== Entries ==

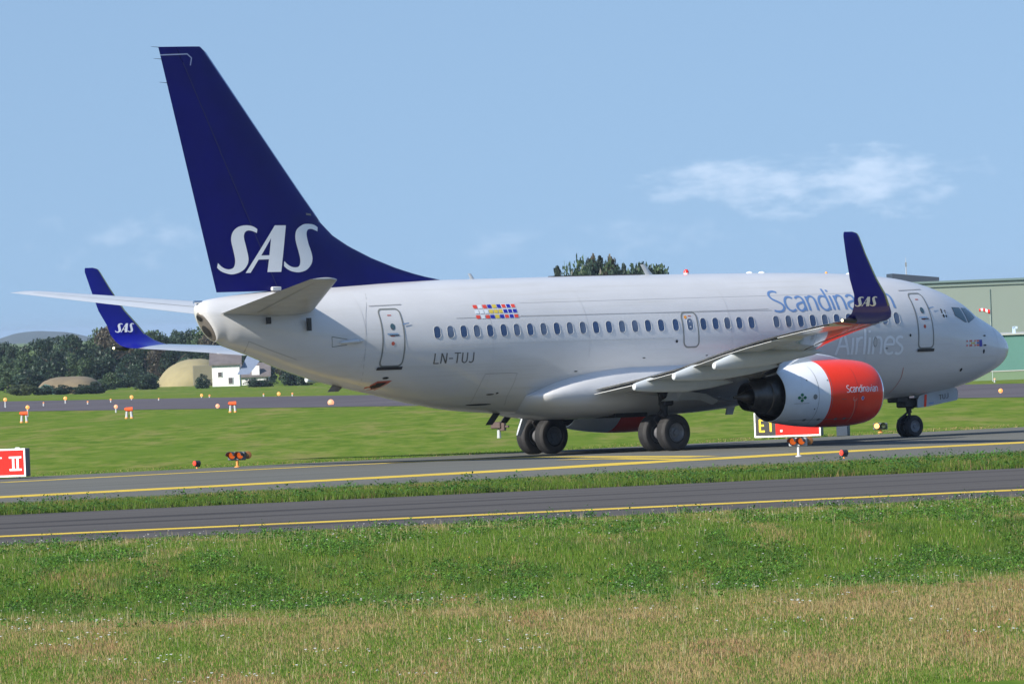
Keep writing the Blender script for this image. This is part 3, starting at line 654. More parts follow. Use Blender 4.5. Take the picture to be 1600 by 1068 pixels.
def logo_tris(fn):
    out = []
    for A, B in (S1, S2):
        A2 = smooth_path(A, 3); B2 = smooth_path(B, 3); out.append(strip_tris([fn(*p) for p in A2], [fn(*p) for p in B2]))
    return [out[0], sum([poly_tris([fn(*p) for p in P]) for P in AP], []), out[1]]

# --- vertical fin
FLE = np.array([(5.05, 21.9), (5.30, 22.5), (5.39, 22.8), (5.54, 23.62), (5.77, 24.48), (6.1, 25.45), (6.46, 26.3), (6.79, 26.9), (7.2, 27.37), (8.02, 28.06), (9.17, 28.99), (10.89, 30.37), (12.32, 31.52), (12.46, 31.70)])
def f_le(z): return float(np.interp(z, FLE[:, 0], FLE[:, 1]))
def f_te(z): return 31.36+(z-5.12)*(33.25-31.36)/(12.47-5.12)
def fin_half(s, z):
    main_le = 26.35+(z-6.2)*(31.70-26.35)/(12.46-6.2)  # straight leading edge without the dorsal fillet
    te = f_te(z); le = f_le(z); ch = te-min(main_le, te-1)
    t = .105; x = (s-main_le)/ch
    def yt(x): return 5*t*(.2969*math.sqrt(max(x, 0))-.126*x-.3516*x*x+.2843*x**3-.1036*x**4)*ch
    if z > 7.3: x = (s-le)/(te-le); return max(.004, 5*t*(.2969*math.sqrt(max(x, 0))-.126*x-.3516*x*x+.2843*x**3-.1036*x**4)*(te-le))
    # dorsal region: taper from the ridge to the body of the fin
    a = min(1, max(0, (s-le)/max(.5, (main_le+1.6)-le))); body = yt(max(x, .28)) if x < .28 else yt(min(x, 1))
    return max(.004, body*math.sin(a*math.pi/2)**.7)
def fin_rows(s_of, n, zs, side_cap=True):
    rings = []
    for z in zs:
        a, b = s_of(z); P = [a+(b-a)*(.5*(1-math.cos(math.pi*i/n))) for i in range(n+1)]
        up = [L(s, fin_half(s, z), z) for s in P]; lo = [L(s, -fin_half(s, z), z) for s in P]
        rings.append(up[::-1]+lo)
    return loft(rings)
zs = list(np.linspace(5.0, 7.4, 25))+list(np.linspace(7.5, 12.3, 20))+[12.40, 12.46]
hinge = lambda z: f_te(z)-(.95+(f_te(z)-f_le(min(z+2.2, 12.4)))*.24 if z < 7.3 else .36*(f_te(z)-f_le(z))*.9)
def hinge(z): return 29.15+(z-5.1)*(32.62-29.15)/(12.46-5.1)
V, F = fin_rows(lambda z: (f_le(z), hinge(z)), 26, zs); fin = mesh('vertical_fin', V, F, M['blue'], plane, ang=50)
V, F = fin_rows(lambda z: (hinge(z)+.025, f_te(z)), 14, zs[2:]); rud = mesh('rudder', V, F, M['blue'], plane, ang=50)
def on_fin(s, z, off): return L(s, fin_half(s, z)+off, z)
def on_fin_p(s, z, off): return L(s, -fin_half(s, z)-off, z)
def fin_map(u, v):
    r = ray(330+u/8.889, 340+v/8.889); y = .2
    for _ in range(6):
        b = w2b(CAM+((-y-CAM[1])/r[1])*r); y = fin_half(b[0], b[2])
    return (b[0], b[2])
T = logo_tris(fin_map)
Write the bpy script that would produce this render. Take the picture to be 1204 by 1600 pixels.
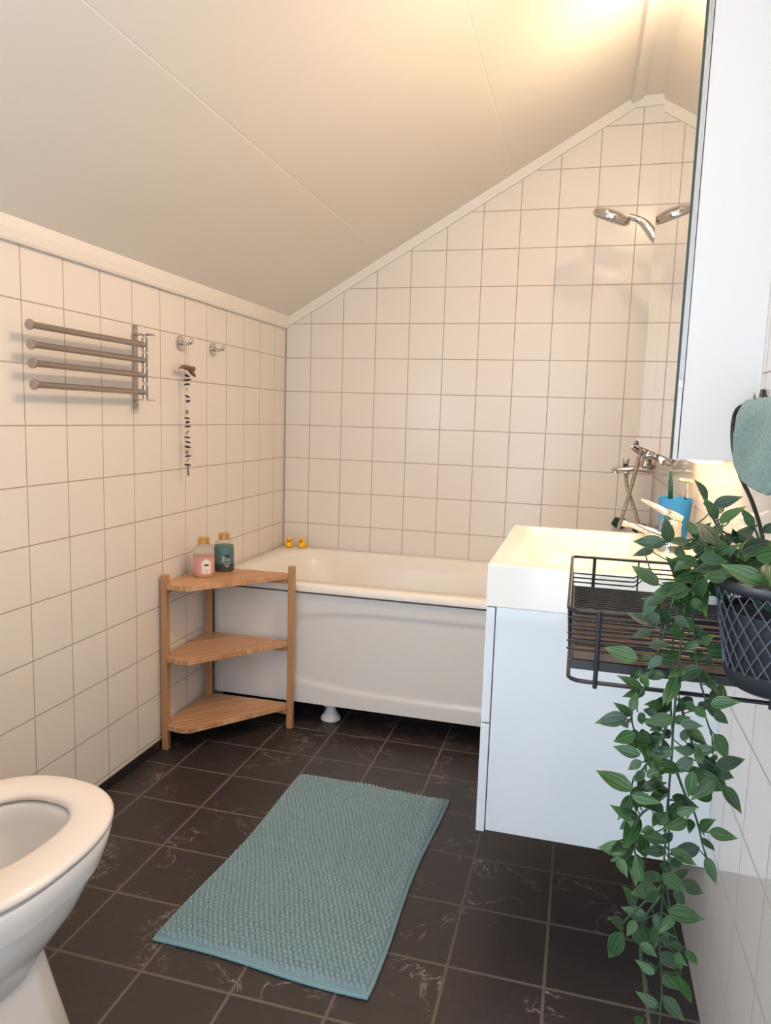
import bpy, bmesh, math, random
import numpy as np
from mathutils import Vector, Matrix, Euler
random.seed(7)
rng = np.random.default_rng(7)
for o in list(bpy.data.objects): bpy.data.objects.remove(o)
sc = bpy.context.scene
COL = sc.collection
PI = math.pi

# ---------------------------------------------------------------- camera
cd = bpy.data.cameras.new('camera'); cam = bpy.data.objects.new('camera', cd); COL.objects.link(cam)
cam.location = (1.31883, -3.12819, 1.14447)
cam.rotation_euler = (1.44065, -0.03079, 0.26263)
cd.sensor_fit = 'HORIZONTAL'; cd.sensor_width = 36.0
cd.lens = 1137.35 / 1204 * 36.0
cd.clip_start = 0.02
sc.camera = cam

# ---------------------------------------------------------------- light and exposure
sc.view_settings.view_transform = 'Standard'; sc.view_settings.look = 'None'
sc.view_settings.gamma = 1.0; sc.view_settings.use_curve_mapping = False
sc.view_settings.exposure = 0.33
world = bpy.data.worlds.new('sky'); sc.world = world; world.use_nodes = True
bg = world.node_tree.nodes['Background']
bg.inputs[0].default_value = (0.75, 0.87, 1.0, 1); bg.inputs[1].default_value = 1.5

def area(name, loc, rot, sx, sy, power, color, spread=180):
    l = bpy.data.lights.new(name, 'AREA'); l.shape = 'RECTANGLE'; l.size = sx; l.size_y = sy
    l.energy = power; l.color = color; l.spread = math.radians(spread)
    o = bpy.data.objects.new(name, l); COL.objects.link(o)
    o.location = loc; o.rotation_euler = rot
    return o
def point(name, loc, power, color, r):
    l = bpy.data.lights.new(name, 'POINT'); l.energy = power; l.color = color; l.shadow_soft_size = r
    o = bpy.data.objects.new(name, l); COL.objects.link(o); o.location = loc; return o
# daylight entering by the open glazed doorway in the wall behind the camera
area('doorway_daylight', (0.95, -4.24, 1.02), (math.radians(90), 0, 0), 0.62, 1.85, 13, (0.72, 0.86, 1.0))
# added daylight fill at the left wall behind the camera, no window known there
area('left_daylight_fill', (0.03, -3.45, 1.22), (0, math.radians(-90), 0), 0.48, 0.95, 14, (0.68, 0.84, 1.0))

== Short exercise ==
Repeat exactly the lines from the first line of the records above through the line containing "return [out[0], sum([poly_tris([fn(*p)", both included. Leave out the pictures.

== The answer ==
Keep writing the Blender script for this image. This is part 3, starting at line 654. More parts follow. Use Blender 4.5. Take the picture to be 1600 by 1068 pixels.
def logo_tris(fn):
    out = []
    for A, B in (S1, S2):
        A2 = smooth_path(A, 3); B2 = smooth_path(B, 3); out.append(strip_tris([fn(*p) for p in A2], [fn(*p) for p in B2]))
    return [out[0], sum([poly_tris([fn(*p) for p in P]) for P in AP], []), out[1]]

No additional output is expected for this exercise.